The snowmobile bylaw prohibits snowmobiles from the Millennium Trail, Ski Trails, and Environmentally Sensitive Areas. It defines snowmobiles as “motor vehicles.”

Active Trails Whitehorse Association is concerned that although ATV operators must stay on motorized trails and away from open spaces and greenbelts, snowmobile operators are not prohibited from these areas.

As a result, within the City of Whitehorse, most trails designated as non-motorized are “not” truly non-motorized.

Consequently, snowmobilers are not always sure where they are allowed, and many other users are under the mistaken belief that non-motorized trails are free from motorized use even in winter. This creates conflict.

This inconsistency between the ATV and snowmobile bylaws, and the resulting confusion for all trail users, is a compelling reason for mayor and council to re-open the snowmobile bylaw to correct this problem.

The inconsistency developed partly because some believe that due to snow cover, snowmobiles have less impact on the landscape than ATVs. Research indicates significant snowmobile impacts. Even the snowmobile bylaw recognizes that snowmobiles can damage vegetation, so it prohibits operators from “[damaging] any vegetation or ground.”

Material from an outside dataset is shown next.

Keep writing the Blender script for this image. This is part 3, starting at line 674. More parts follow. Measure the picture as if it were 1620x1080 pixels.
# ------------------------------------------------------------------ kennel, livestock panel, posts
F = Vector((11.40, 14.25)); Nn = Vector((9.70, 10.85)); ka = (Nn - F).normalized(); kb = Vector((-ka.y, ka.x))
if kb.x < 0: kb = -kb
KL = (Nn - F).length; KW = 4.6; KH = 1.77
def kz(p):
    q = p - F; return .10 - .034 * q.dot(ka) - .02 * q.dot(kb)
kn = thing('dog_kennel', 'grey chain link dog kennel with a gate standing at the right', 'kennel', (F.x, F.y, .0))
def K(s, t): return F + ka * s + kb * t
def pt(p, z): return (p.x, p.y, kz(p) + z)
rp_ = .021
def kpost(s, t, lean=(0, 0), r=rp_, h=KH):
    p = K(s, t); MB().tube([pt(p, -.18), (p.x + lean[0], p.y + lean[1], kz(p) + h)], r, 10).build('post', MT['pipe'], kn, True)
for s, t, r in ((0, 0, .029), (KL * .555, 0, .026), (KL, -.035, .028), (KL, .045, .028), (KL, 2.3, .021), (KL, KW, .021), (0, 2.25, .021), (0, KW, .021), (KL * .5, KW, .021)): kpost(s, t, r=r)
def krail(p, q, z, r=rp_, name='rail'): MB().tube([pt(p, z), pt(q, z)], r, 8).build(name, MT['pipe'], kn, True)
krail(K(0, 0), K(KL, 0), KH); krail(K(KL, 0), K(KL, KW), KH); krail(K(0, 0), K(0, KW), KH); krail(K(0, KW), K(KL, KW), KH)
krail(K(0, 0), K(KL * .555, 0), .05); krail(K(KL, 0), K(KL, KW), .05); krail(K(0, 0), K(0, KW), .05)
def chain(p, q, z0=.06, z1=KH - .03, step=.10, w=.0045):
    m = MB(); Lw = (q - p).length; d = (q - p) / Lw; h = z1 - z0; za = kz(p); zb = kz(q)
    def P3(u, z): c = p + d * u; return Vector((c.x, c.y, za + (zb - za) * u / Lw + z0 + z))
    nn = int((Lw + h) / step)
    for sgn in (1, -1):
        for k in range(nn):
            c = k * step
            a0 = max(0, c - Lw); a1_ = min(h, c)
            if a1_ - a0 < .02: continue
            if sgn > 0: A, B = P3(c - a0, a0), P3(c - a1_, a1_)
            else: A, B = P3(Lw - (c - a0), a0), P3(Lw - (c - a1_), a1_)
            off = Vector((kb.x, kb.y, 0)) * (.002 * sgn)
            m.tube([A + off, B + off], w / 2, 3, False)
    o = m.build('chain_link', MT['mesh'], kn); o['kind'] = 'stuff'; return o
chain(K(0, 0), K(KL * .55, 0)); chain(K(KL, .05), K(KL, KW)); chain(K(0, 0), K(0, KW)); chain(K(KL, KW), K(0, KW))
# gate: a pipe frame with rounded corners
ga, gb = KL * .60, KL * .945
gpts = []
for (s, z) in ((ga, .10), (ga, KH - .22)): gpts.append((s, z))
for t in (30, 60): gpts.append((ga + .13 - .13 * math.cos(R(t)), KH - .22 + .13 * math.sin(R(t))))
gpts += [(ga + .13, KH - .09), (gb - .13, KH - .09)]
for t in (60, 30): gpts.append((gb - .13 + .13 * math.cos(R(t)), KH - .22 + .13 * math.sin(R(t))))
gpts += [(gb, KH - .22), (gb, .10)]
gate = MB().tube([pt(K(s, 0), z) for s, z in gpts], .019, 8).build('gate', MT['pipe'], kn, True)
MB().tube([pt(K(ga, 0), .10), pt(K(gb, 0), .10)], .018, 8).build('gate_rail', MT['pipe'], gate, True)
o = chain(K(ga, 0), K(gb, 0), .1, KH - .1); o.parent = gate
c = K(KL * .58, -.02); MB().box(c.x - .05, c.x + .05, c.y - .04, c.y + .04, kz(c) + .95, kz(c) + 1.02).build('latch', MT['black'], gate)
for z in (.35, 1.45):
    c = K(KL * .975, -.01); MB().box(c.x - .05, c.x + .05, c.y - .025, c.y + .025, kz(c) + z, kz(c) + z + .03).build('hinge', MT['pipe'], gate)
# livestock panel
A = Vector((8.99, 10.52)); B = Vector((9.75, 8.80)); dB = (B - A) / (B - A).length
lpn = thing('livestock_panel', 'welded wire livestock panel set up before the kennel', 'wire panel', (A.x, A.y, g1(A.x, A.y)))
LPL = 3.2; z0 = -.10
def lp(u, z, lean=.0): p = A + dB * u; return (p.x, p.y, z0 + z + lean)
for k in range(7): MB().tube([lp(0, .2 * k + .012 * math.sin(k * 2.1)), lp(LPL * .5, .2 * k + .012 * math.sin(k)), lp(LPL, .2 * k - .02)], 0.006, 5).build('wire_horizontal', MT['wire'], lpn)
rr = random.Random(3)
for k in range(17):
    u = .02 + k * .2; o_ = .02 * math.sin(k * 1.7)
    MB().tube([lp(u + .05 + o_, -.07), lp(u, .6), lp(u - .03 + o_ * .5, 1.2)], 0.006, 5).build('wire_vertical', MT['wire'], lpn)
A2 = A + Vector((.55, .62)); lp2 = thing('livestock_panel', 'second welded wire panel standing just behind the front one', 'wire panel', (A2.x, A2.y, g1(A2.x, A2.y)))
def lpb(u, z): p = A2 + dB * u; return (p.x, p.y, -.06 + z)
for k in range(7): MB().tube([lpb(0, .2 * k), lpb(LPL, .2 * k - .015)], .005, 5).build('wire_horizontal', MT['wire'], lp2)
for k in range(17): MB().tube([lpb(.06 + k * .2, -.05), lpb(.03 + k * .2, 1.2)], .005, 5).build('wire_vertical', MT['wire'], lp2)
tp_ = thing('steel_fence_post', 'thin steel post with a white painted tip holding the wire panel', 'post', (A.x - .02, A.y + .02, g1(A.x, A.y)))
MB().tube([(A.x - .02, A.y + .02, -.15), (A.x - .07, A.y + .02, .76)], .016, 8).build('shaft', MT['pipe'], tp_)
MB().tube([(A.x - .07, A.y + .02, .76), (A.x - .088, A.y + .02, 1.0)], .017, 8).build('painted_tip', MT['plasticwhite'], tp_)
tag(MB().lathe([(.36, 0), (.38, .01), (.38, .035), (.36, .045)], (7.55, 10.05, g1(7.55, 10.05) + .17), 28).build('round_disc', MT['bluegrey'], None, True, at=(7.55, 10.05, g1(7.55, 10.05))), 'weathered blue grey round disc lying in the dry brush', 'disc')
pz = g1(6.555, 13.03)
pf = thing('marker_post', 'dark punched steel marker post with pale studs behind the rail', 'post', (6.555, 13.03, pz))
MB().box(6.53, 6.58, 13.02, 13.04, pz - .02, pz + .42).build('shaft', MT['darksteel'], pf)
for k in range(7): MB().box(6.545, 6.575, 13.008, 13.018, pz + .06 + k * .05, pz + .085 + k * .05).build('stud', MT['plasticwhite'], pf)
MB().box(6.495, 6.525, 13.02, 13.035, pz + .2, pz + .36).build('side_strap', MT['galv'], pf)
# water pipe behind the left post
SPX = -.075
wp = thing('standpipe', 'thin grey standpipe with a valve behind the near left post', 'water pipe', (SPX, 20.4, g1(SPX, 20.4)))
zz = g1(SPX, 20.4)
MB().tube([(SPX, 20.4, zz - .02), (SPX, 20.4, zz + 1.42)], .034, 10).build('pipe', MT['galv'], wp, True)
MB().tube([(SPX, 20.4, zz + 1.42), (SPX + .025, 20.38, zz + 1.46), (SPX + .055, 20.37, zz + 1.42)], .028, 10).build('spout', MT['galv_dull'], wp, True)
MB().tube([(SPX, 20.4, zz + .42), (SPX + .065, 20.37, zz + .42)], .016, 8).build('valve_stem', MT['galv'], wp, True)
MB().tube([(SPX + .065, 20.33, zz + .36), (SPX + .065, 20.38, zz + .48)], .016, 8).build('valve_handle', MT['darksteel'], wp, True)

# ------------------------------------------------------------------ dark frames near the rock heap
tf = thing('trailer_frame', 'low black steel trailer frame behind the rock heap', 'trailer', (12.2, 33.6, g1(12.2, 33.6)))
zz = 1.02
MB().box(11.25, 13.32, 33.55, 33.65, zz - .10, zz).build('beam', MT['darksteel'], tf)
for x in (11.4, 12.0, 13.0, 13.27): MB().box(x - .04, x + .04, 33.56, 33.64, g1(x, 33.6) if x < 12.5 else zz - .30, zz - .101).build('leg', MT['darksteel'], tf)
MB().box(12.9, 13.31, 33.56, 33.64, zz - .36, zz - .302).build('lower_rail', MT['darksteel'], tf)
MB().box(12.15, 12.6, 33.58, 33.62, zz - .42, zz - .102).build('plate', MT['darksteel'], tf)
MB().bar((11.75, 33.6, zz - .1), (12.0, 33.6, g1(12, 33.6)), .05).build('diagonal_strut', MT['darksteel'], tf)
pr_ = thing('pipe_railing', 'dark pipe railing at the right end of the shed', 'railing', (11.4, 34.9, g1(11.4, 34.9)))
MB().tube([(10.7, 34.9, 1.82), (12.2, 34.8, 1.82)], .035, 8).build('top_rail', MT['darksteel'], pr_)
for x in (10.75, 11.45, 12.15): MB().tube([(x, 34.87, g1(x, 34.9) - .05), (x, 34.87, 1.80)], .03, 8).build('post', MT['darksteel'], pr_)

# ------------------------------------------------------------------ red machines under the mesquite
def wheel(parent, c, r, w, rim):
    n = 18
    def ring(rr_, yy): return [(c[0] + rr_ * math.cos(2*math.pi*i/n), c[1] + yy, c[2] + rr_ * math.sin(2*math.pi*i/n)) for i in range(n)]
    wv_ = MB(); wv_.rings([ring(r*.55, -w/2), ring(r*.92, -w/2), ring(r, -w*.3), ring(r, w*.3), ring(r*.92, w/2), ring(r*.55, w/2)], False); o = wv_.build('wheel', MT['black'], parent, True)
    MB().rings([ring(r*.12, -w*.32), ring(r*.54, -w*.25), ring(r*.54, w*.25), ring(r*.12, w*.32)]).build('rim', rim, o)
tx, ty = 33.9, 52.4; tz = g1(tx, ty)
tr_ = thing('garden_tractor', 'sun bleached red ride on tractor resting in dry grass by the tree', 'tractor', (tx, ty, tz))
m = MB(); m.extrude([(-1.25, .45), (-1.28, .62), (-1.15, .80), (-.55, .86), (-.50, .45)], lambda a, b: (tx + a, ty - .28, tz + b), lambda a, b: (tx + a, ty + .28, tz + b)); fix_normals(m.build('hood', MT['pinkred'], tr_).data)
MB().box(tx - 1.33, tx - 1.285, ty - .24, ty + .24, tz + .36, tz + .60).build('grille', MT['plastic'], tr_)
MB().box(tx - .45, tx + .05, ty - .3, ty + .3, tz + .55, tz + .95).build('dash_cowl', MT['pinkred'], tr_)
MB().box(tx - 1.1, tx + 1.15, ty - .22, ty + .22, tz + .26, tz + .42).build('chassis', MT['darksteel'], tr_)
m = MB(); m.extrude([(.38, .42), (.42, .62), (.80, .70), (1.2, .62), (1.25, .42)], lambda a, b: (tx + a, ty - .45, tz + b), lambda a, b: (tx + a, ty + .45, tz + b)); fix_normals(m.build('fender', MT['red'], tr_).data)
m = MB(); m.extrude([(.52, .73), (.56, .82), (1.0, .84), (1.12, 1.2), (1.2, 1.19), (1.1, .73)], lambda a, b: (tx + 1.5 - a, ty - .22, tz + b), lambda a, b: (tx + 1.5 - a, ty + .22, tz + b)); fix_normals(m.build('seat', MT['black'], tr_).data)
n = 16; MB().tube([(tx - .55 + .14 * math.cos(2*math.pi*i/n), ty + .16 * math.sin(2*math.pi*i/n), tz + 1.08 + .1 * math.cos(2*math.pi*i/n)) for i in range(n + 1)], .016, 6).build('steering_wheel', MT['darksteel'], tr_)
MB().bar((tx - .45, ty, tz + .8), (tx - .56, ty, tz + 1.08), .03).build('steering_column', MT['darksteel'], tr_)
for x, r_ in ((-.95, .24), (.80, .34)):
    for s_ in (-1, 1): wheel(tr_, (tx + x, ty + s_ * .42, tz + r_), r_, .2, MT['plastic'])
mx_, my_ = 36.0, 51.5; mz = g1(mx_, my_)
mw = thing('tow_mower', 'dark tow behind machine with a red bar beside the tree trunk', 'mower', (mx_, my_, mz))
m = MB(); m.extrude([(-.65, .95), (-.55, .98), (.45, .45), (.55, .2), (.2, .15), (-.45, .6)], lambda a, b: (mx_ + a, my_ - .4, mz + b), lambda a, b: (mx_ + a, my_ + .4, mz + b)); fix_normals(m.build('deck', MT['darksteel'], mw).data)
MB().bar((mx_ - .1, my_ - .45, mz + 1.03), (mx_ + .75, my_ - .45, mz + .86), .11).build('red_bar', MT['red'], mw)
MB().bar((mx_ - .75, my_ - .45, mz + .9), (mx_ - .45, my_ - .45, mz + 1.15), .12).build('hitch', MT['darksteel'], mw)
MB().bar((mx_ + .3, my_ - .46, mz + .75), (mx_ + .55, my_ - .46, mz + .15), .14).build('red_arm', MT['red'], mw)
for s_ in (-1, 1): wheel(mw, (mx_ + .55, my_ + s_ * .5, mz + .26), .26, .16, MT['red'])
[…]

Snow depth varies each year, and changes throughout the winter. Factors such as degree of slope, aspect, height of land, temperature variation, and vegetation cover all affect snow depth. Therefore, snow depth is never the same in all areas of the city. Vegetation located above the snow snaps easily in the cold.

If snowmobilers were required to stay on designated motorized trails and out of open spaces and greenbelts (as are ATVs), then damage would be reduced, particularly to narrow single-track trails. It would also reduce user conflict and improve safety.

There is no question that there is a place for motorized “out-and-away” trails as defined in the City’s Official Community Plan. Active Trails Whitehorse simply asks that motorized users stay on “motorized” trails, something both the City and the local snowmobile association also request of operators. It’s time to add some weight to this request.

Amending the snowmobile bylaw (by adding non-motorized trails, greenbelts and open spaces to its list of prohibited areas) would go a long way to ensuring the protection of our local environment and the enjoyment of those who prefer to use “non-motorized” trails. Making it consistent with the ATV bylaw would reduce the confusion concerning trail use that is experienced by both non-motorized and motorized users and enhance clarity, which would improve the relationship between trail users.